= Stated problem =
Select from the data all lines with the word "wide".

= Dataset extract =
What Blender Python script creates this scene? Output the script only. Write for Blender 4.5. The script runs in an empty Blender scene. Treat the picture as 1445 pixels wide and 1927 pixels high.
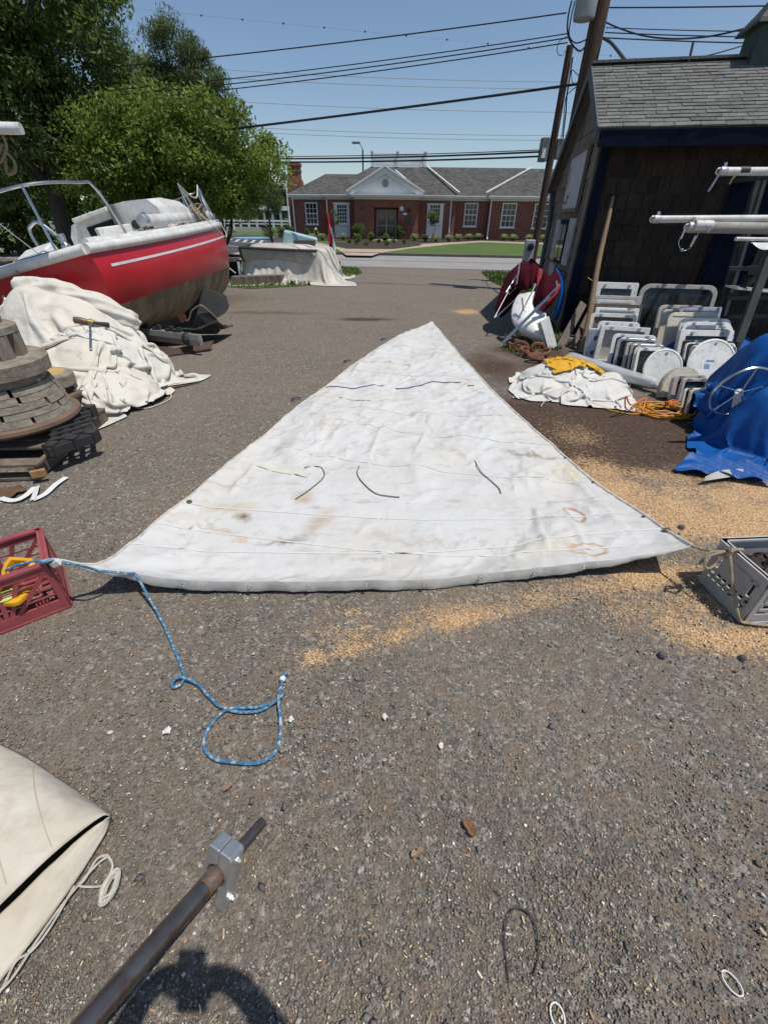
import bpy, math, random
import numpy as np
from mathutils import Matrix, Vector, Euler
R = math.radians
scene = bpy.context.scene
col = scene.collection

# ------------------------------------------------------------------ camera, sky, sun, exposure
CAM_H, CAM_PITCH, CAM_ROLL, CAM_F = 1.6, R(34.6), R(0.6), 800.0     # focal length in photo pixels (1445 wide)
cam_data = bpy.data.cameras.new('camera')
cam_data.sensor_fit = 'HORIZONTAL'
cam_data.sensor_width = 36.0
cam_data.lens = 36.0 * CAM_F / 1445.0
cam_data.clip_start = 0.02
cam_data.clip_end = 2000.0
cam = bpy.data.objects.new('camera', cam_data)
cam.matrix_world = (Matrix.Translation((0, 0, CAM_H)) @ Matrix.Rotation(R(90) - CAM_PITCH, 4, 'X') @ Matrix.Rotation(CAM_ROLL, 4, 'Z'))
col.objects.link(cam)
scene.camera = cam

SUN_TO = Vector((0.31, -0.16, 1.0)).normalized()          # direction towards the sun
sun_el = math.asin(SUN_TO.z)
sun_az = math.atan2(SUN_TO.x, SUN_TO.y)                   # from +y towards +x
world = bpy.data.worlds.new('World')
scene.world = world
world.use_nodes = True
wn, wl = world.node_tree.nodes, world.node_tree.links
bgn = wn['Background']
sky = wn.new('ShaderNodeTexSky')
sky.sky_type = 'NISHITA'
sky.sun_disc = False
sky.sun_elevation = sun_el
sky.sun_rotation = sun_az
sky.altitude = 0.0
sky.air_density = 1.0
sky.dust_density = 0.4
sky.ozone_density = 2.2
wl.new(sky.outputs[0], bgn.inputs[0])
bgn.inputs[1].default_value = 0.105
sun_data = bpy.data.lights.new('sun', 'SUN')
sun_data.energy = 4.0
sun_data.angle = R(0.53)
sun_data.color = (1.0, 0.955, 0.88)
sun = bpy.data.objects.new('sun', sun_data)
sun.rotation_euler = SUN_TO.to_track_quat('Z', 'Y').to_euler()
sun.location = (10, -3, 30)
col.objects.link(sun)
scene.view_settings.view_transform = 'Standard'
scene.view_settings.look = 'None'
scene.view_settings.exposure = 0.0
scene.view_settings.gamma = 1.0
scene.view_settings.use_curve_mapping = False
scene.cycles.max_bounces = 6
scene.cycles.diffuse_bounces = 3
scene.cycles.transparent_max_bounces = 8

# ------------------------------------------------------------------ helpers
_ct, _st, _cr, _sr = math.cos(CAM_PITCH), math.sin(CAM_PITCH), math.cos(CAM_ROLL), math.sin(CAM_ROLL)
def ray(px, py):
    a, b = (px - 722.5) / CAM_F, (py - 963.5) / CAM_F
    a, b = a * _cr + b * _sr, -a * _sr + b * _cr
    return Vector((a, _ct - b * _st, -_st - b * _ct))
def G(px, py, z=0.0):
    "point at height z seen in the photograph at px, py"
    r = ray(px, py)
    return Vector((0, 0, CAM_H)) + r * ((z - CAM_H) / r.z)
def P(px, py, D):
    "point at distance D ahead seen at px, py"
    r = ray(px, py)
    return Vector((0, 0, CAM_H)) + r * (D / r.y)

def C(r, g, b):
    f = lambda c: (c / 255 / 12.92) if c <= 10 else ((c / 255 + 0.055) / 1.055) ** 2.4
    return (f(r), f(g), f(b))

def tag(o, label=None, cat=None, group=None, kind=None):
    if label: o['label'] = label
    if cat: o['category'] = cat
    if group: o['group'] = group
    if kind: o['kind'] = kind
    return o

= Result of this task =
What Blender Python script creates this scene? Output the script only. Write for Blender 4.5. The script runs in an empty Blender scene. Treat the picture as 1445 pixels wide and 1927 pixels high.
CAM_H, CAM_PITCH, CAM_ROLL, CAM_F = 1.6, R(34.6), R(0.6), 800.0     # focal length in photo pixels (1445 wide)